Ruin Explorer
Legend
And I think that's where Discovery has been somewhat weak. Adira really stands out for me - they're doing a lot of representation there, great! - but the character is just blehhhh. And they didn't have to be - using a Trill as a non-binary, great, that makes sense on multiple levels, and Trek has touched on it before ("old man") - but the writers made Adira just very young and quite boring/annoying.The struggle, as I alluded to be before, is that these characters (the so-called "Tokens") are judged by the same metrics as all the "standard" characters- as good or bad as characters.
Whereas Stamets/Culber were great. I mean, I gotta be honest I love a gay couple a little more than a straight one, but either way. But I never heard any of the "THEYRE SHOVING GAY IN MAH FACE!" like you're saying. Not on actual Trek forums or reddits or the like. Not from Trekkies - and not really on general forums even, actually. The only thing I heard a lot of (justified) complaints about was Kill Your Gays. They just weren't even near the center of ire.
Burnham has been hampered by the writing and bizarre-yet-dull character decisions, and ended up as probably the least-interesting Black character in Trek, well, okay, after Mayweather from ENT. Sometimes they manage to get her to shine for a bit (more as the show goes on), but too often they just write her as nearly bland and boring as Archer was, but in a different way. Also Booker, really the blandest supposed "rogue" in sci-fi history, which is saying something given how many utterly bland "rogues" we've had. They gave him like nothing to work with, because he's such an all-round nice guy in terms of what his character actually does yet the show is trying to act like he's a dashing rogue. That's just bad writing.
When characters are really solid, people don't start saying tokenism (an accusation rarely coming from the right, I note - the right doesn't care if representation is worthwhile) - and again I have literally never heard that about Stamets/Culber. Or Tilly, who let's be really real, was "fat" representation, something we'd basically never seen in Trek before. Because people loved her though, that didn't get commented on (or rather, a few people tried a "there won't be overweight or fat people in the future!" lines but were shut down so hard that never came up again after the first few weeks of the show).
Also again, let's not confuse whole fake-ass Trek fans saying stuff like "Trek has gone woke!!!" deal, which was always essentially false flag stuff because those people obviously were not Trekkies given Trek was always high-grade "woke" for its era, with weak characters.
What is unfair is when people act like it's worse than ENT/VOY, and there has been plenty of that.

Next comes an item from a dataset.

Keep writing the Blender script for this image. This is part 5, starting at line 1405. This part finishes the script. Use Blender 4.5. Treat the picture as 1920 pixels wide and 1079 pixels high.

Paris and Torres were terrible characters, because they chose to write both with terrible personalities. Paris is arrogant, pushy, and just wildly slappable. He has no real likeable or redeeming traits. He's not even good at stuff for the most part. He's like a weedy, unattractive, uncool, nerdy dude who thinks he's James Bond. Those people exist - the UK is full of them. But I don't need them on TV being presented as if I should respect them. Torres was just he biggest downer long-time character Trek has ever had. Just endlessly moaning and moping. I get that Worf did a bit of that too, but he managed to increasingly undermine it with a twinkle in his eye as time went on and eventually they just wrote him that way. They could have had both grow as people significantly, change, improve, but they mostly didn't after the initial S1/2 changes.IMO they should have got rid of Chakotay and Neelix a long time ago if they were going to focus so much on Seven. Harry Kim was due a promotion. And some spotlight was needed for Paris and B'Elanna Torres, particularly the latter who sadly got the rough end of the stick in the later seasons.

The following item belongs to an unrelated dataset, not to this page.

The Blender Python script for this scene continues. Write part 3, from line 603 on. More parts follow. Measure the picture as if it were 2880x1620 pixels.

Chakotay was was a wildly racist stereotype based on the work of a literally-fake pretend Native American, and who only survived because the actor had infinitely more charisma than the awful character. Neelix... clown with pedo vibes. Why did you make "pedo vibes" into a character on your show, Berman, Piller? Explain yourselves. Why did you go to considerable lengths to make like a clown-ish character (bad enough to start with) also have massive pedo vibes? Why?!?!!??!!??! WHY?!!?!??!?!?!?!?!? It's like they were doing a bit. Again, the actor tried to make what he could of it, but goddamn, the material he was working with. He's got like one good episode (the war crimes one - we don't talk about Tuvix).
Poor Harry man, they meant to kill him off, but they found out younger teenage girls absolutely loved him because he was the living ideal of "non-threatening boy". It was totally real and amazing because my much-younger sister would like sit down and watch VOY if she saw Harry, and actually watched it with me for a couple of seasons. But they also failed to give him any real character development.
VOY was always in trouble because they didn't have many good/likeable characters, in stark stark contrast to TOS/TNG/DS9. Imagine a VOY where they didn't bring Seven on to the show? I don't think they'd have made it five seasons. Yeah she was objectified and sexualized by the ridiculous outfits, but they also gave her an actual character, who was genuinely compelling and yes it did kind of become the Seven/Janeway/EMH show and I guess that was for the best.